Rest of the ingredients

  • Rice - 1 "paav" rice (Paav is a measure we use in South India which is equivalent to approximately 250 gms)
  • Beans - 250 gms
  • Carrot - 250 gms
  • Peas - 250 gms
  • Onion - 2 big
  • Coriander - 5 strands
  • Coconut - 1/2
  • Oil - 12 tsp
  • Salt
  • Water - double the quantity of rice (use same measure)

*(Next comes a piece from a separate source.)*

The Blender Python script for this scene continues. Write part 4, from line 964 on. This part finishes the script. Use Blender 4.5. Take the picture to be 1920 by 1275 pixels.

Preparation for making Vegetable Pulav

  • Wash the beans, carrots and coriander thoroughly
  • Slit the beans lengthwise and then cut them breadhtwise into 1 inch length pieces.
  • Cut the carrots into thin long pieces of 1 inch length
  • Cut the onions into half. Slit each half lengthwise and then make thin slices breadthwise.
  • Grate the coconut. Alternately if you dont want to use coconut then soak 3 tsp of rice for around 15 mins till it becomes soft and breakable.
  • Grind all the spices into a paste along with the coconut/soaked rice.
  • Wash the rice and keep it ready.

Method to make Vegetable Pulav

  • Take a pressure cooker and place it on a lighted stove.
  • Add the oil into this and allow it to heat up.
  • Put the onions in and sautee till it becomes golden brown.
  • Put in the coriander and sautee a bit
  • Now put in the beans, carrots and peas and sautee all this for 5 minutes.
  • It would help to not keep the flame too high.
  • Put in the rice and allow it fry for 5 minutes.
  • Now add the spices paste to this and mix thoroughly.
  • Add in the water at this point.
  • Nows the time to add salt as well.
  • Allow the whole thing to boil for sometime.
  • When it comes to a boil, you can check if the salt is ok and then close the lid of the pressure cooker.
  • Allow it to cook on steam.
  • Aint it easy?

My fundas

  • The bay leaf need not be ground into a paste. You can just put it in as a whole after the spices are added in the cooker. This will give an aromatic smell. But take care not to eat it!
  • This quantity will easily serve 4 people.
  • Reduce the quantity of each spice if you think you cannot handle the spice.